After the Uri Party went ahead and revised laws governing private schools, confrontation between the governing and opposition parties has gotten extreme. The Grand Nationals have decided to continue their political struggle outside the National Assembly, boycotting legislative sessions. The Uri Party plans to vote on bills by holding legislative sessions without the Grand Nationals. Both sides show no willingness to compromise. It is possible for the standstill to continue until local elections in May next year.

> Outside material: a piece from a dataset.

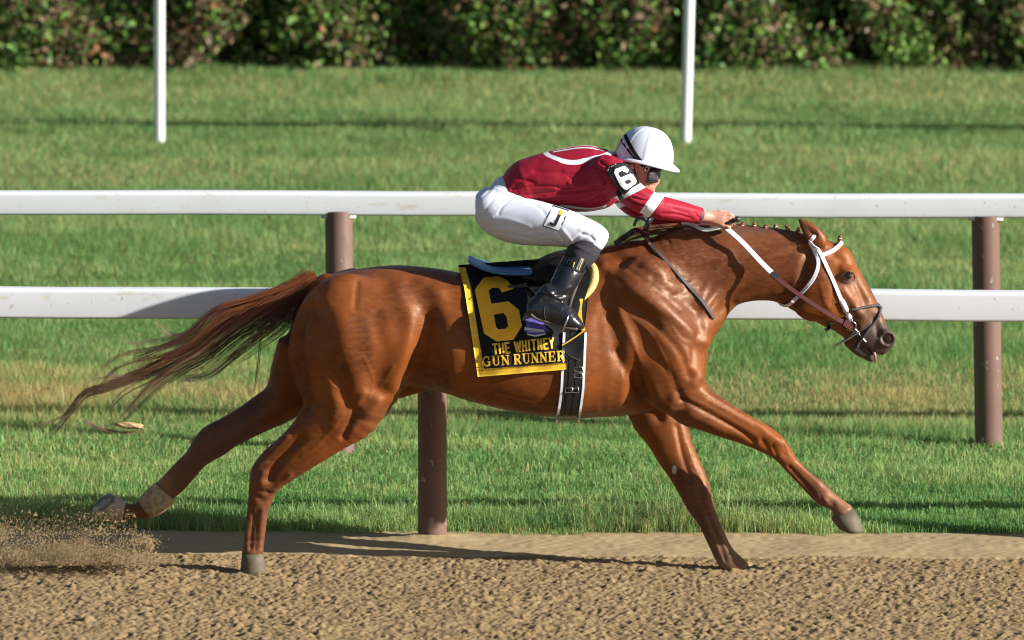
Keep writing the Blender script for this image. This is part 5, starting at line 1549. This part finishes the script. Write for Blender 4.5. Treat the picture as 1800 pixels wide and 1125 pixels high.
# ---- socks, boots
for s in (-1, 1):
    def build_sock(F, s=s): F.chain(*pairs([((1016, 415), (1060, 430), .054, s * .250), ((1010, 424), (1055, 441), .060, s * .254), ((1002, 433), (1048, 453), .061, s * .264), ((996, 441), (1038, 462), .058, s * .275)], 0, 4, .004), .01, cap=.15)
    a0, a1 = at(990, 470, 0), at(1070, 405, 0)
    y0, y1 = sorted((s * .16, s * .36))
    sdf_obj('sock', (a0[0], y0, a0[2]), (a1[0], y1, a1[2]), .005, build_sock, M_SOCK, rider, 1,
            [([(1005 + k * 6, 430 + k * 3), (1050 - k * 2, 448 + k * 4 - 6)], 1.6, 2.5) for k in range(3)], noise=[(.03, .001)])
    def build_boot(F, s=s):
        F.chain(*pairs(shin(s)[2:], 0, 4, -.001), .015, cap=.08, joint=.6)
        F.chain(*pairs(foot(s), 0, 3, .002), .018, cap=.5)
    a0, a1 = at(925, 585, 0), at(1042, 432, 0)
    y0, y1 = sorted((s * .20, s * .47))
    o, KV, KQ = sdf_obj('boot', (a0[0], y0, a0[2]), (a1[0], y1, a1[2]), .0045, build_boot, M_LEATHER, rider, 1,
            [([(985, 470), (1012, 478), (1026, 480)], 1.6, -3), ([(955, 528), (975, 520), (1000, 518)], 3, -5), ([(960, 520), (985, 530), (1005, 532)], 2, -4), ([(965, 512), (985, 510), (1004, 505)], 3, 3), ([(968, 535), (985, 543)], 4, 4), ([(961, 537), (958, 560)], 1.3, 2.5), ([(975, 495), (985, 500)], 6, -2.5)], noise=[(.045, .0014)])
    if s < 0:
        KB = BVHTree.FromPolygons([Vector(v) for v in KV], KQ.tolist())
        A = [on(KB, x, y, .0005)[0] for x, y in ((932, 552), (944, 560), (963, 566), (981, 572), (999, 576.5), (1015, 578))]
        V, f = strap(A, .014, .006, [[0, -1, -.3]] * 6, 4); obj('sole', V, f, mat('worn_boot_sole', (.10, .085, .07), .7, .3, bump=(80, .5, .002)), o)
        for k in range(7):
            x = 1000 + k * 5.2
            A = [on(KB, x + 4, 444 + k * 2.9, .0008)[0], on(KB, x - 1, 456 + k * 2.9, .0008)[0], on(KB, x - 4, 466 + k * 2.6, .0008)[0]]
            V, f = strap(A, .0045, .002, [[0, -1, .2]] * 3, 3); obj('elastic_rib', V, f, M_FOAM if k in (2, 4) else M_BLACK, o)
        A = [on(KB, x, y, .001)[0] for x, y in ((958, 538), (957, 550), (959, 562))]
        V, f = strap(A, .004, .002, None, 3); obj('boot_seam', V, f, M_GREYSTRAP, o)

# ---- helmet: its own tilted frame
tilt = math.radians(13)
hx = np.array([math.cos(tilt), 0, -math.sin(tilt)]); hz = np.array([math.sin(tilt), 0, math.cos(tilt)]); hy = np.array([0, 1.0, 0])
HC = np.array(at(1130.5, 281, 0))
ha, hb, hh = .126, .103, .146
nu, nv = 96, 30
rows = []
for j in range(nv):
    ph = j / (nv - 1) * math.pi / 2
    row = []
    for i in range(nu):
        th = i / nu * 2 * math.pi
        cr = math.cos(ph) ** .82; 
        seam = max(np.exp(-((((th * 8 / (2 * math.pi)) + .5) % 1 - .5) / .035) ** 2) * .0034 * min(1, cr * 2), 0)
        fr = 1 + seam / .1
        dz = -.016 * max(0, -math.cos(th)) ** 1.5 * (1 - j / (nv - 1))
        row.append(HC + hx * ha * cr * math.cos(th) * fr + hy * hb * cr * math.sin(th) * fr + hz * (hh * math.sin(ph) * (1 + seam * 5) + dz))
    rows.append(row)
inner = [[HC + (np.array(p) - HC) * .95 for p in r] for r in rows[:6]]
R = np.array(inner[::-1] + rows)
V, f = loft(R)
he = obj('helmet', V, f, M_HELM, rider)
HEB = BVHTree.FromPolygons([Vector(v) for v in V], f[0].tolist())
# rim band and peak
R = []
for i in range(97):
    th = i / 96 * 2 * math.pi; c_, s_ = math.cos(th), math.sin(th)
    ext = .010 + .030 * max(0, c_) ** 2.2
    dz = -.016 * max(0, -c_) ** 1.5
    base = HC + hx * ha * c_ + hy * hb * s_ + hz * dz
    outw = unit(hx * c_ * ha + hy * s_ * hb)
    drop = -.010 * max(0, c_) ** 2
    R.append([base - outw * .004 + hz * .012, base + outw * .004 + hz * .013, base + outw * ext + hz * (.001 + drop), base + outw * ext + hz * (-.006 + drop), base - outw * .002 - hz * .006])
V, f = loft(np.array(R), caps=False); obj('peak', V, f, M_HELM, he)

def on_helmet(P, w, th, m, off, name, parent):
    A, N = lay(HEB, P, off)
    V, f = strap(A, w, th, N, 5); return obj(name, V, f, m, parent)
gog = on_helmet([(1099, 238), (1104, 248), (1111, 261), (1119, 274), (1127, 284)], .017, .003, M_BLACK, .003, 'goggle_strap', rider)
on_helmet([(1091, 244), (1097, 254), (1106, 266), (1116, 278), (1125, 286)], .008, .003, M_BLACK, .003, 'goggle_strap', gog)
P = [at(1125, 285, -.100), at(1132, 292, -.096), at(1137, 297, -.090)]
V, f = strap(P, .020, .004, [[0, -1, .1]] * 3, 4); obj('goggle_strap', V, f, M_BLACK, gog)
V, q, _ = tube([at(1137, 297, -.096) + np.array([.009 * math.cos(t), 0, .009 * math.sin(t)]) for t in np.linspace(0, 2 * np.pi, 17)], .003, 6); obj('goggle_buckle', V, [q], M_STEEL, gog)
V, q, _ = tube([at(1129, 293, -.098) + np.array([.006 * math.cos(t), 0, .006 * math.sin(t)]) for t in np.linspace(0, 2 * np.pi, 17)], .0025, 6); obj('goggle_buckle', V, [q], M_STEEL, gog)
# goggles wrap round the face
R = []
for t in np.linspace(-1, 1, 25):
    a = t * 1.28
    top = at(1162 - 30 * (1 - math.cos(a)), 291 + 3 * abs(t), 0); bot = at(1157 - 29 * (1 - math.cos(a)), 317 - 3.5 * abs(t) ** 3, 0)
    y = .088 * math.sin(a)
    top = top + np.array([0, y, 0]); bot = bot + np.array([0, y, 0])
    o_ = np.array([math.cos(a), math.sin(a), 0]) * .011
    mid = (top + bot) / 2
    R.append([top - o_, top, top * .75 + bot * .25 + o_ * .7, mid + o_ * .9, top * .25 + bot * .75 + o_ * .7, bot, bot - o_])
V, f = loft(np.array(R)); gl = obj('goggles', V, f, M_LENS, rider)
Rt = [r[1] for r in R]; Rb = [r[5] for r in R]
for e_ in (Rt, Rb):
    V, q, _ = tube(np.array(e_), .0045, 6); obj('goggle_frame', V, [q], M_BLACK, gl)
# chin strap and hair below the helmet
V, f = strap([at(1112, 290, -.085), at(1116, 306, -.081), at(1122, 322, -.066), at(1128, 336, -.040), at(1131, 343, 0)], .012, .003, [[0, -1, 0]] * 4 + [[0, -.5, -1]], 5); obj('chin_strap', V, f, M_BROWN, rider)
r = np.random.default_rng(9)
parts = []
for k in range(90):
    x = r.uniform(1090, 1112); y = 284 + r.uniform(0, 5)
    p = np.array(at(x, y, -.082 + .0 * k)); q_ = p + np.array([r.normal(-.004, .006), r.uniform(-.006, .004), -r.uniform(.012, .030)])
    V, q2, _ = tube(catmull([p, (p + q_) / 2 + r.normal(0, .002, 3), q_], 3), .0014, 4); parts.append((V, q2))
V, f = merge(parts); obj('hair', V, f, M_HAIR, rider)

# ---- numbered armband
sp = lambda x, y, o=.006: on(SB, x, y, o, -.22)[0]
c3 = lambda P: [(1040 + x / 8.656, 270 + y / 8.656) for x, y in P]
band_o = c3([(262, 260), (300, 195), (370, 172), (480, 165), (545, 195), (690, 430), (700, 462), (500, 610), (470, 600), (300, 370)])
V, f = flat_shape([band_o], lambda x, y: sp(x, y, .007), 3); ab = obj('armband', V, f, M_BPRINT, rider)
rim = band_o + [band_o[0]]
A = np.array([sp(x, y, .008) for x, y in rim]); V, q, _ = tube(A, .0035, 6); obj('armband_edge', V, [q], M_BLACK, ab)
A = np.array([sp(x, y, .009) for x, y in c3([(255, 275), (290, 200), (370, 172)])]); V, q, _ = tube(A, .003, 6); obj('armband_edge', V, [q], M_PWHITE, ab)
n_o = c3([(345, 300), (365, 245), (490, 205), (555, 270), (530, 305), (480, 290), (462, 272), (415, 295), (408, 322), (445, 372), (575, 320), (612, 335), (668, 430), (660, 465), (545, 555), (500, 545), (440, 480)])
n_h = c3([(498, 430), (560, 402), (592, 425), (598, 440), (545, 470), (522, 462)])
V, f = flat_shape([n_o, n_h], lambda x, y: sp(x, y, .0088), 2); obj('numeral', V, f, M_PWHITE, ab)
A = np.array([sp(x, y, .007) for x, y in c3([(400, 560), (430, 610), (470, 690)])]); V, f = strap(A, .020, .003, None, 3); obj('armband_strap', V, f, M_BLACK, ab)

# ---- whip held in the right hand
wh = thing('whip', 'short black riding whip with shiny round knob, held in the rider hand', 'whip', at(1275, 390, -.1))
P = [at(1293, 387.5, -.118), at(1284, 390, -.116), at(1272, 392, -.113), at(1245, 387, -.085), at(1204, 376, -.06), at(1168, 371, -.05), at(1134, 386, -.05)]
V, q, _ = tube(catmull(P, 5), np.linspace(.008, .004, 31), 10); obj('shaft', V, [q], M_LEATHER, wh)
V, f = ico(at(1296, 385.5, -.118), .014, 2); obj('knob', V, f, mat('black_knob', (.03, .03, .035), .15, .6, coat=.5), wh)
V, f = strap([at(1140, 384, -.055), at(1138, 394, -.057), at(1134, 405, -.055)], [.020, .024, .022], .006, None, 4); obj('flap', V, f, M_LEATHER, wh)
V, f = strap([at(1136, 387, -.06), at(1126, 383, -.055), at(1118, 388, -.05), at(1115, 397, -.048)], .014, .005, None, 4); obj('flap', V, f, M_LEATHER, wh)
V, f = box(at(1131, 397, -.064), (.006, .003, .004)); obj('stud', V, f, M_STEEL, wh)

# ================================================================== FLYING DIRT
M_CLOD = mat('loose_dirt', (.34, .25, .135), .95, .1, noise=(40, (.20, .14, .07), .6))
def spray():
    r = np.random.default_rng(31)
    n = 40000
    k = r.beta(1.6, 1.7, n)                      # 0 at the far left of the burst, 1 near the foot
    px = -50 + 330 * k + r.normal(0, 16, n)
    ph = 36 * np.clip(1.15 - k, .12, 1) ** .55 * (1 + .35 * vnoise(np.stack([px, px * 0], -1), 38, 90)) 
    py = 996 - 46 * k * 0 - np.abs(r.normal(0, .62, n)) * ph * 1.0 - 6 * r.random(n)
    lowr = r.random(n) < .30                     # denser clumps thrown low
    cl = r.integers(0, 26, n); cx = r.uniform(-20, 262, 26); cy = r.uniform(935, 992, 26)
    px = np.where(lowr, cx[cl] + r.normal(0, 13, n), px); py = np.where(lowr, cy[cl] + r.normal(0, 7, n), py)
    haze = r.random(n) < .08
    px = np.where(haze, r.uniform(-20, 240, n), px)
    py = np.where(haze, 940 - np.abs(r.normal(0, 22, n)), py)
    Y = r.normal(.02, .16, n)
    P = np.array([at(x, y, d) for x, y, d in zip(px, py, Y)])
    # a thick tongue of clods at the front of the spray
    m = 260
    t = r.beta(2, 2, m)
    Pm = np.array([at(263 + r.normal(0, 6) - 8 * k, 946 + 26 * k + r.normal(0, 3), .02 + r.normal(0, .03)) for k in t])
    mc = 420
    Pm = np.vstack([Pm, np.array([at(r.uniform(-20, 262), 996 - abs(r.normal(0, 20)), r.normal(0, .12)) for k in range(mc)])]); m += mc
    m2 = 350
    Pt = np.array([at(200 - 20 * k + r.normal(0, 26), 893 + abs(r.normal(0, 1)) * 9 + 8, .1 + r.normal(0, .05)) for k in r.random(m2)])
    P = np.vstack([P, Pm, Pt]); n = len(P)
    P[:, 2] = np.maximum(P[:, 2], .004)
    s = np.concatenate([r.gamma(1.4, .00078, 40000) + .0005, r.gamma(3, .0012, m) + .001, r.gamma(3, .0004, m2) + .0006])
    o6 = np.array([[1, -.5, -.6], [-1, -.5, -.6], [0, 1, -.5], [0, 0, 1.1]], float)
    f8 = np.array([[0, 2, 3], [2, 1, 3], [1, 0, 3], [0, 1, 2]])
    V = P[:, None] + o6[None] * s[:, None, None] * r.uniform(.6, 1.4, (n, 4, 1))
    T = (np.arange(n)[:, None, None] * 4 + f8[None]).reshape(-1, 3)
    return obj('dirt_spray', V.reshape(-1, 3), [T], M_CLOD, kind='stuff', smooth=False)
spray()
r = np.random.default_rng(12)
V, f = ico((0, 0, 0), 1, 3)
V = V * np.array([.062, .03, .015]) * (1 + .22 * vnoise(V, .5, 80) + .10 * vnoise(V, .2, 81))[:, None]
ca, sa = math.cos(-.10), math.sin(-.10)
V = np.stack([V[:, 0] * ca + V[:, 2] * sa, V[:, 1], -V[:, 0] * sa * -1 + V[:, 2] * ca], 1) + at(228, 748, .0)
o = obj('dirt_clod', V, f, mat('tan_clod', (.46, .33, .16), .9, .2, noise=(50, (.30, .20, .10), .5), bump=(120, .8, .004)), loc=at(228, 748, 0))
tag(o, 'flat tan clod of dirt flying just below the tips of the tail', 'dirt clod')

# flat leather and webbing keep hard edges
for o in bpy.data.objects:
    if o.type == 'MESH' and any(k in o.name for k in ('strap', 'rein', 'brow_band', 'girth', 'throat_latch', 'crown_piece', 'piping', 'billet')):
        o.data.polygons.foreach_set('use_smooth', np.zeros(len(o.data.polygons), dtype=bool))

The Uri Party must act first to resolve this situation. The party has said it would pass next year’s budget bill, a plan to extend the deployment of Korean troops in Iraq and laws regarding real estate taxes. They say the matters can no longer wait. It is true that enormous problems will occur if those bills are not processed in time. If a new budget does not pass by the end of the year, the government will be forced to spend money from this year’s budget plan. If the dispatch mandate extension is not approved, Korean troops in Iraq will have no legal ground for their deployment.
And yet, the Uri Party is primarily responsible for postponing the passage of crucial bills this long. If the Assembly had passed the urgent laws before the Uri Party forced through the controversial private school law revision, the legislature would have seen no deadlock. It was the Uri Party that took the budget bill hostage in order to pass the private school law revision. Since passing the revision, however, the Uri Party and the Blue House have been criticizing the Grand Nationals for shunning urgent bills concerning the people’s livelihood. We can see through their intentions.
As the confrontation between the governing and opposition parties continue, the government and the Uri Party will eventually be blamed for poor governance. But it is the people who will suffer from the aftermath. To this end, the Uri Party has been too indifferent. They have been demanding the Grand Nationals to surrender, showing no efforts to persuade or have a dialogue.
This stalemate should not continue any longer. The one who tied the knot of trouble should untie it.
It is politicians’ role to mend conflicts and forge harmony. If it is impossible to scrap the revised private school law, the Uri Party must give some room for another revision, in order to persuade the Grand Nationals to return to the National Assembly. It is time for the Uri Party to save face for the Grand Nationals so they may rejoin the legislature.